Neue Chancen für IT-Experten

Scrum krempelt Karrierewege um

21.03.2012
Von Nicolas Zeitler

Der Grundsatz dabei lautete: Aufzusteigen heißt nicht mehr automatisch, Führungsverantwortung zu übernehmen - wie es in den bisherigen Laufbahnen meist der Fall war. Stattdessen gibt es bei Publicis Modem nun auch Expertenlaufbahnen - ein Modell, das auch Gloger und Häusling propagieren.

Expertenlaufbahn als "neue Art der Weiterentwicklung"

Der Gedanke dahinter: Nach dem klassischen Modell steigen stets die besten Fachkräfte auf Führungspositionen auf. "Damit entzieht sich ein Unternehmen aber selbst die Kompetenzen", schreiben die beiden Autoren. Denn eine sehr gute Fachkraft setze als Führungskraft ihr eigentliches Know-how ja gar nicht mehr für das Unternehmen ein. Ein weiterer Grund: Die Zahl der Führungspositionen in jedem Unternehmen ist begrenzt. Wer intern nicht aufsteigt, dem bleibt als Karriereweg nach oben irgendwann nur die Kündigung. Die Expertenlaufbahn biete da eine "neue Art der Weiterentwicklung", sagt Häusling.

Statt Stellenbeschreibungen sind bei Publicis Modem jetzt Rollen das Gerüst des Karrieremodells. Oberste Ebene des Organisationsmodells sind Jobfamilien, etwa die der Entwickler oder Scrum-Master. Definiert sind in jeder Jobfamilie sogenannte Kompetenzradien. Wichtigstes Kriterium für einen Aufstieg in den nächsten Radius ist Kompetenz, wie Gloger und Häusling in ihrem Buch schreiben. In der Jobfamilie der Scrum-Masters zeigt sich die wachsende Kompetenz etwa daran, wie viel Verantwortung einem Scrum-Master zuerkannt wird: zunächst für ein kleines Team, später für ein reiferes, auf der nächsten Ebene für die gesamte Scrum-Master-Community im Unternehmen.

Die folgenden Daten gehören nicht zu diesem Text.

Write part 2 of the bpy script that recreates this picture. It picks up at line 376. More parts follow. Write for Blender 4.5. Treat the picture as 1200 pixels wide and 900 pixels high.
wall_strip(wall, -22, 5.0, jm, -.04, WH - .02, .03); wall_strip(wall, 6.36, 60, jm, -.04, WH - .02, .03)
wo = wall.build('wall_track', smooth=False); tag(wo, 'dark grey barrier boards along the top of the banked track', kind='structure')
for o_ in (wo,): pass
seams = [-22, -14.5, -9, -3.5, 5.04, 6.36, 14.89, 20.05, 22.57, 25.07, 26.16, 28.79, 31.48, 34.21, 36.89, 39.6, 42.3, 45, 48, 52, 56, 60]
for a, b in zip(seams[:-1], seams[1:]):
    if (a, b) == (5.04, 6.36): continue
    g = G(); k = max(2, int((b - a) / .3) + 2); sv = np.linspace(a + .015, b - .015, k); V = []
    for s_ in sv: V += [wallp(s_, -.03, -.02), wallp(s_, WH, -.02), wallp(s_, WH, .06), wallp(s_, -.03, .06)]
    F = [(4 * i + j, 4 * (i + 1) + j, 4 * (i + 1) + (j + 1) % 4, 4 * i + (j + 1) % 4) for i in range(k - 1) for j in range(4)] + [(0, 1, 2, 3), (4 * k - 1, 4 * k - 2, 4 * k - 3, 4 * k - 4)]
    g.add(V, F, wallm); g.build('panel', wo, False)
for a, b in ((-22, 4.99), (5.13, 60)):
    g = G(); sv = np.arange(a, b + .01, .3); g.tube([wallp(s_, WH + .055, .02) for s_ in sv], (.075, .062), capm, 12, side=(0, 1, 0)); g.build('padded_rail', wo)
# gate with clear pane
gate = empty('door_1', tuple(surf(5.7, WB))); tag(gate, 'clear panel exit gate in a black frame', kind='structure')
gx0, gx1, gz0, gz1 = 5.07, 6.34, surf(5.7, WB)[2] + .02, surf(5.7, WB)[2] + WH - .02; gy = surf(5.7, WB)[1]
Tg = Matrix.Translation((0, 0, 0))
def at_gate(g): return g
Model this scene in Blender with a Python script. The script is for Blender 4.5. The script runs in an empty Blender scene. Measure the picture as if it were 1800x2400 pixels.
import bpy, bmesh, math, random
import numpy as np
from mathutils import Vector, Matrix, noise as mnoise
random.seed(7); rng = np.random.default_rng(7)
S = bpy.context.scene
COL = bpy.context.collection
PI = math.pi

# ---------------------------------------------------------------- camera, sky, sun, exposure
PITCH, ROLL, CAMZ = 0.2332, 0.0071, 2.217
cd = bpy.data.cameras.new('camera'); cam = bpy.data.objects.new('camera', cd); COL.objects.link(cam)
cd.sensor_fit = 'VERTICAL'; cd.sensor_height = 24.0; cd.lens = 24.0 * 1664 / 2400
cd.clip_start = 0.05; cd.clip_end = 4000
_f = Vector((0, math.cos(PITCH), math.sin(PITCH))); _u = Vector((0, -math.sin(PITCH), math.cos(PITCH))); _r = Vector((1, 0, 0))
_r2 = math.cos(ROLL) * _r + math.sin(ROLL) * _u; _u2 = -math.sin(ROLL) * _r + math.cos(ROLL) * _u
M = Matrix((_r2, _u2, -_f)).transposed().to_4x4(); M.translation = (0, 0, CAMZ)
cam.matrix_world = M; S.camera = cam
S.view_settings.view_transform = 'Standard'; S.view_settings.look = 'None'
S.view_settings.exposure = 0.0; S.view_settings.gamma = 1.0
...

Nach diesem Muster hat Flammann mit Häusling von Scrumjobs bei Publicis Modem eine gänzlich neue Nomenklatur geschaffen. Junior- oder Senior-Entwickler beispielsweise gab es in der Agentur zwar schon vorher. Neu ist, dass die Mitarbeiter jetzt genau sehen, welche Kompetenzen sie sich zusätzlich aneignen müssen, um den Kompetenzradius in ihrer Jobfamilie zu erweitern oder womöglich die Richtung zu korrigieren. Ein Junior-Entwickler etwa kann aus dem Schema ablesen, was er dazulernen muss, um seine Kompetenz zu erweitern und die Rolle eines Senior-Entwicklers einzunehmen. "Für jede Rolle gibt es jetzt eine transparente Übersicht", sagt André Häusling.

Konzeption und Definition der Jobfamilien bei Publicis Modem zogen sich vom ersten Arbeitstreffen bis zum Abschluss über acht Wochen hin. In den anschließenden sechs Wochen fanden Mitarbeitergespräche statt. Deutlich wurde darin nach Flammanns Aussage einerseits, wo die Entwicklungsperspektiven für die Mitarbeiter liegen. Gleichzeitig ließ sich das neue Modell daran überprüfen - und wurde laut Häusling leicht angepasst.